Yara Birkeland, as it is called, is a tiny vessel compared to modern mega-container ships. It can transport up to 120 containers of goods with zero crew members and runs solely on electricity.

This vessel is fully autonomous and can be remotely controlled by just two operators. During the beginning two-year test period, a redundancy crew will be on board the vessel, monitoring its progress.

A 7 MWh battery, 2 Azipull pod thrusters, and two Tunnel thrusters enable the vessel to reach a maximum of 13 knots. There are nearly 80 meters of length, 15 meters of width, and 12 meters of depth.

Commissioned by Norwegian fertilizer giant Yara, with assistance from the Norwegian Government, Kongsberg, a maritime technology company, built the vessel.

“Yara Birkeland lets us move transport from the road to the sea, reducing noise and dust, maintaining local road safety, and reducing NOx and CO2 emissions,” Svein Tore Holsether, CEO of the fertilizer giant Yara, announced in a press release.

On November 18, the vessel sailed to Oslo, the capital of Norway, on its maiden voyage. It plans to use the vessel regularly soon, carrying fertilizers from its plant in southern Norway to the port of Brevik – a distance of 16 kilometers. Despite its relatively small route, the vessel is expected to eliminate nearly 40,000 trips made by petroleum-powered trucks every year.

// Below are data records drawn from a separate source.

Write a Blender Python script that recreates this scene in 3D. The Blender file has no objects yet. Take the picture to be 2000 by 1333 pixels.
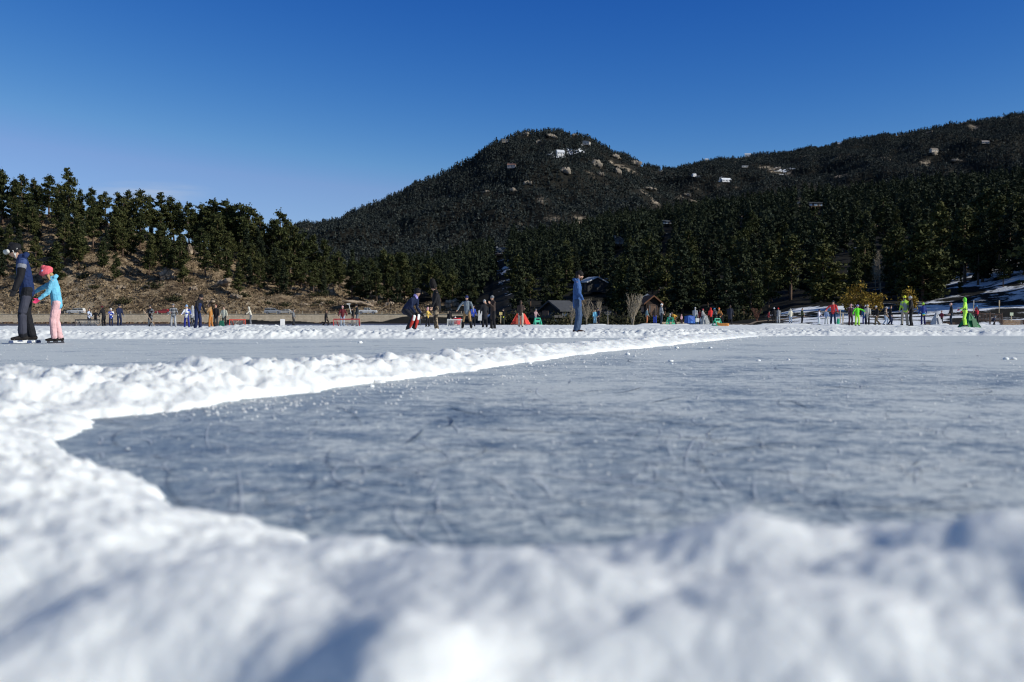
import bpy, math, random
import numpy as np
from mathutils import Vector, Matrix

S = bpy.context.scene
C = S.collection
R = math.radians
random.seed(7)
RNG = np.random.RandomState(11)

# ------------------------------------------------------------------ camera
F, CAM_H, YH = 1944.44, 0.40, 629.5           # focal length in photo pixels, eye height, horizon row
cam = bpy.data.cameras.new('camera')
cam.sensor_width = 36.0
cam.lens = 35.0
cam.clip_start, cam.clip_end = 0.05, 12000
cam.dof.use_dof = True
cam.dof.focus_distance = 21.0
cam.dof.aperture_fstop = 2.5
cam_o = bpy.data.objects.new('camera', cam)
C.objects.link(cam_o)
cam_o.location = (0, 0, CAM_H)
cam_o.rotation_euler = (R(90) - math.atan((666.5 - YH) / F), 0, 0)
S.camera = cam_o

# ------------------------------------------------------------------ sky and sun
SUN_AZ, SUN_EL = 109.0, 27.0                  # clockwise from the view direction
w = bpy.data.worlds.new('World')
S.world = w
w.use_nodes = True
nt = w.node_tree
bg = nt.nodes['Background']
sky = nt.nodes.new('ShaderNodeTexSky')
sky.sky_type = 'NISHITA'
sky.sun_disc = False
sky.sun_elevation = R(SUN_EL)
sky.sun_rotation = R(SUN_AZ)
sky.altitude = 2200
sky.air_density = 1.0
sky.dust_density = 0.35
sky.ozone_density = 3.0
bg.inputs['Strength'].default_value = 0.085
def vm(op, a, b=None):
    n = nt.nodes.new('ShaderNodeMath'); n.operation = op; n.use_clamp = False
    for i, v in enumerate((a, b)):
        if v is None: continue
        if isinstance(v, (int, float)): n.inputs[i].default_value = v
        else: nt.links.new(v, n.inputs[i])
    return n.outputs[0]
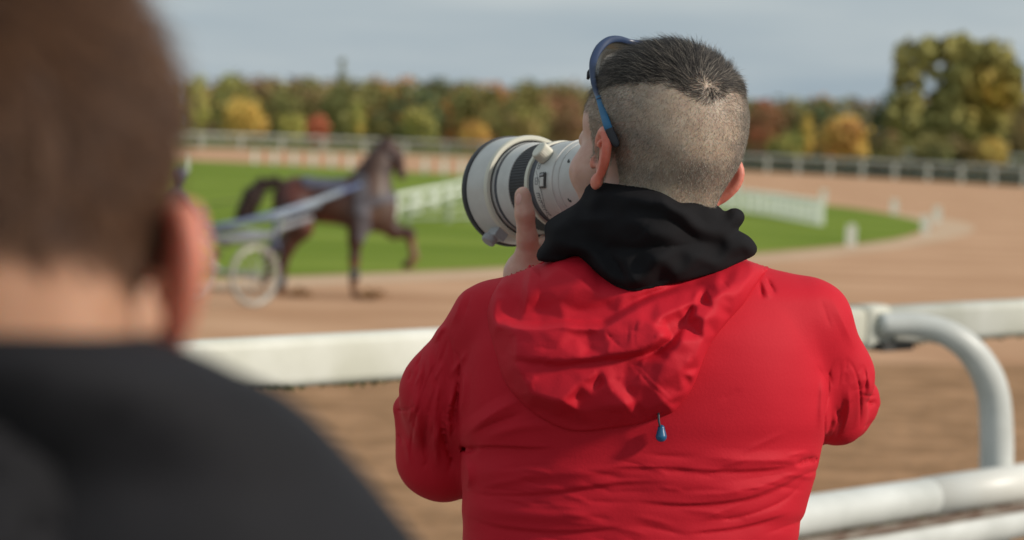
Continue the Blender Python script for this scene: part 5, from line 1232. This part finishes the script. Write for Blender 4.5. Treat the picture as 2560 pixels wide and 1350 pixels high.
T2 = [(838, -75, 475, .90, .105), (860, -75, 520, .90, .110), (900, -75, 610, .90, .115), (950, -75, 712, .91, .120), (975, -75, 772, .91, .122), (1030, -75, 846, .92, .125), (1110, -75, 925, .925, .125), (1200, -75, 1005, .93, .12),
      (1290, -75, 1075, .93, .122), (1350, -75, 1122, .93, .125), (1500, -75, 1230, .93, .125), (1800, -75, 1400, .93, .125), (2500, -75, 1420, .93, .125), (4200, -75, 1250, .93, .12), (5500, -75, 1250, .93, .12)]
lf2 = loft(T2)
JS2 = [('v', [(-400, 1060), (0, 1050), (400, 1045), (640, 1060)], 14, -2.0e-3), ('r', [(560, 1060), (600, 1085), (590, 1130)], 40, -2.5e-3), ('v', [(430, 905), (600, 1000), (760, 1150)], 20, -1.2e-3), ('r', [(-200, 985), (100, 975), (400, 990)], 40, 1.5e-3)]
jf2 = Field(-700, 1200, 820, 1600, 10, lambda X, Y: strokes(X, Y, JS2)+vnoise(X/200, Y/150, 61)*.6e-3)
ncol = from_local(LFm, np.array([0, -44, -90])*MMs)
def jk2(q):
    px, py = pxof(q); d = lf2(q)-jf2(px, py)*np.clip((1600-py)/100, 0, 1); return d
sculpt('jacket', jk2, Q(-1600, 5600, .78)*np.array([1, 1, 1]), Q(1500, 840, 1.10), .012, m_jk, lm, proj=2)
colf = lambda q: np.maximum(np.abs(prim(c_(ncol+[0, .02, .0], ncol-[0, .05, 0], .066, .076), q))-.004, np.maximum(q[..., 1]-(ncol[1]+.038-(q[..., 2]-ncol[2])*.1), (ncol[1]-.01)-q[..., 1]))
sculpt('collar', colf, ncol-.12, ncol+.12, .006, m_jk, lm, proj=1)
# arms and legs below the frame
la = []
for s in (-1, 1):
    sh = toq(np.array(lm.location)+[s*.185, 0, 1.28]); la += chain([sh, sh+[s*.04, -.28, .02], sh+[s*.03, -.52, .08]], [.055, .048, .038], .03)
base = toq(np.array(lm.location)); sculpt('sleeves', sdf(la), sh*0+base+[-.36, .55, -.2], base+[.36, 1.45, .35], .014, m_jk, lm)
lg = []
for s in (-1, 1):
    lg += chain([base+[s*.09, .88, .0], base+[s*.10, .48, .03], base+[s*.11, .08, .05]], [.10, .065, .055], .03)
sculpt('trousers', sdf(lg), base+[-.3, .0, -.2], base+[.3, 1.05, .3], .018, m_trs, lm)
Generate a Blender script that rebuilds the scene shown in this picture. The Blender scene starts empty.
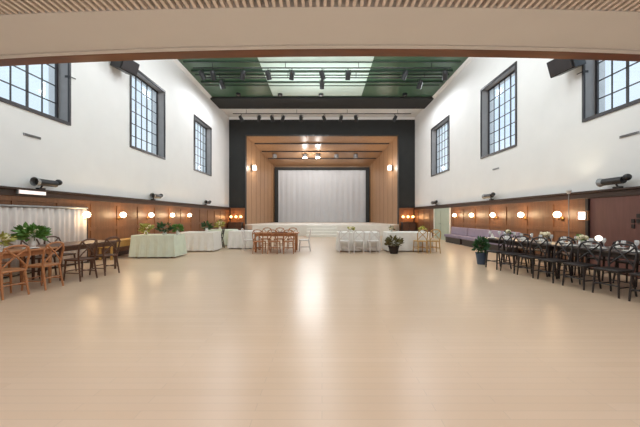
import bpy, bmesh, math, random
from mathutils import Vector, Matrix
R = math.radians
PI = math.pi
sc = bpy.context.scene
COL = sc.collection

# ------------------------------------------------------------------ materials
def new_mat(name):
    m = bpy.data.materials.new(name)
    m.use_nodes = True
    nt = m.node_tree
    b = nt.nodes['Principled BSDF']
    return m, nt, b

def srgb(r, g, b):
    f = lambda c: (c / 12.92 if c <= .04045 else ((c + .055) / 1.055) ** 2.4)
    return (f(r / 255), f(g / 255), f(b / 255), 1)

def mix(c, k):
    return (min(1, c[0] * k), min(1, c[1] * k), min(1, c[2] * k), 1)

def mottled(name, c, rough=.6, var=.12, scale=6, metal=0, bump=0.0, stretch=(1, 1, 1), spec=.5, sheen=0):
    m, nt, b = new_mat(name)
    tc = nt.nodes.new('ShaderNodeTexCoord')
    mp = nt.nodes.new('ShaderNodeMapping')
    mp.inputs['Scale'].default_value = stretch
    n = nt.nodes.new('ShaderNodeTexNoise')
    n.inputs['Scale'].default_value = scale
    n.inputs['Detail'].default_value = 4
    r = nt.nodes.new('ShaderNodeValToRGB')
    r.color_ramp.elements[0].position = .3
    r.color_ramp.elements[1].position = .7
    r.color_ramp.elements[0].color = mix(c, 1 - var)
    r.color_ramp.elements[1].color = mix(c, 1 + var)
    nt.links.new(tc.outputs['Object'], mp.inputs['Vector'])
    nt.links.new(mp.outputs['Vector'], n.inputs['Vector'])
    nt.links.new(n.outputs['Fac'], r.inputs['Fac'])
    nt.links.new(r.outputs['Color'], b.inputs['Base Color'])
    b.inputs['Roughness'].default_value = rough
    b.inputs['Metallic'].default_value = metal
    b.inputs['Specular IOR Level'].default_value = spec
    if sheen:
        b.inputs['Sheen Weight'].default_value = sheen
    if bump:
        bp = nt.nodes.new('ShaderNodeBump')
        bp.inputs['Strength'].default_value = bump
        bp.inputs['Distance'].default_value = .01
        nt.links.new(n.outputs['Fac'], bp.inputs['Height'])
        nt.links.new(bp.outputs['Normal'], b.inputs['Normal'])
    return m

def emit(name, c, s):
    m, nt, b = new_mat(name)
    b.inputs['Base Color'].default_value = c
    b.inputs['Emission Color'].default_value = c
    b.inputs['Emission Strength'].default_value = s
    return m

def floor_mat():
    m, nt, b = new_mat('maple strip floor')
    tc = nt.nodes.new('ShaderNodeTexCoord')
    br = nt.nodes.new('ShaderNodeTexBrick')
    br.offset = .37
    br.inputs['Color1'].default_value = FLOOR1
    br.inputs['Color2'].default_value = FLOOR2
    br.inputs['Mortar'].default_value = mix(FLOOR1, .84)
    br.inputs['Scale'].default_value = 1
    br.inputs['Mortar Size'].default_value = .0025
    br.inputs['Brick Width'].default_value = 1.3
    br.inputs['Row Height'].default_value = .085
    n = nt.nodes.new('ShaderNodeTexNoise')
    n.inputs['Scale'].default_value = .45
    n.inputs['Detail'].default_value = 3
    mx = nt.nodes.new('ShaderNodeMix')
    mx.data_type = 'RGBA'
    mx.blend_type = 'MULTIPLY'
    rp = nt.nodes.new('ShaderNodeValToRGB')
    rp.color_ramp.elements[0].color = (.90, .88, .84, 1)
    rp.color_ramp.elements[1].color = (1, 1, 1, 1)
    mx.inputs['Factor'].default_value = 1
    nt.links.new(tc.outputs['Object'], br.inputs['Vector'])
    nt.links.new(tc.outputs['Object'], n.inputs['Vector'])
    nt.links.new(n.outputs['Fac'], rp.inputs['Fac'])
    nt.links.new(br.outputs['Color'], mx.inputs['A'])
    nt.links.new(rp.outputs['Color'], mx.inputs['B'])
    nt.links.new(mx.outputs['Result'], b.inputs['Base Color'])
    b.inputs['Roughness'].default_value = .31
    b.inputs['Specular IOR Level'].default_value = .55
    return m

def glass_mat():
    m, nt, b = new_mat('window glass')
    out = nt.nodes['Material Output']
    tr = nt.nodes.new('ShaderNodeBsdfTransparent')
    tr.inputs['Color'].default_value = (.96, .98, 1, 1)
    gl = nt.nodes.new('ShaderNodeBsdfGlossy')
    gl.inputs['Roughness'].default_value = .05
    ms = nt.nodes.new('ShaderNodeMixShader')
    ms.inputs['Fac'].default_value = .05
    nt.links.new(tr.outputs[0], ms.inputs[1])
    nt.links.new(gl.outputs[0], ms.inputs[2])
    nt.links.new(ms.outputs[0], out.inputs['Surface'])
    return m

FLOOR1 = srgb(216, 188, 162)
FLOOR2 = srgb(212, 183, 155)
M = {}
M['floor'] = floor_mat()
M['plaster'] = mottled('white plaster', srgb(232, 231, 229), .7, .015, 2)
M['ceil_green'] = mottled('green ceiling paint', srgb(68, 98, 74), .32, .10, 1.2)
M['ceil_line'] = mottled('dark green moulding', srgb(44, 62, 50), .4, .1, 3)
M['soffit'] = mottled('beige soffit plaster', srgb(228, 228, 228), .75, .015, 2)
M['slat'] = mottled('pale wood slat', srgb(236, 226, 218), .5, .08, 5, stretch=(6, .5, 6))
M['gap'] = mottled('dark slat backing', srgb(24, 18, 15), .8, .1, 4)
M['trimwood'] = mottled('varnished edge wood', srgb(116, 68, 36), .3, .2, 4, stretch=(.6, 4, 6))
M['panel'] = mottled('walnut wainscot', srgb(118, 78, 50), .42, .16, 3, stretch=(5, 5, .6))
M['panel_red'] = mottled('red brown door panel', srgb(112, 72, 64), .45, .12, 3, stretch=(5, 5, .6))
M['rail'] = mottled('dark stained rail', srgb(56, 36, 26), .4, .15, 4, stretch=(4, .5, 4))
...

“By using this new autonomous battery-driven container vessel, we can move transport away from roads to sea, reducing noise and dust emissions, improving local road safety, and reducing NOx and CO2 emissions,” Holsether added.

Maritime shipping is one of the most polluting industries in the world. In 2018 alone, the world’s shipping industry was responsible for emitting nearly 962 million tons of greenhouse gases, according to the International Maritime Organization data.

In recent years, efforts are being made to de-carbonise the maritime shipping industry and the aviation industry to limit global warming to under 1.5 degrees Celsius from pre-industrial levels.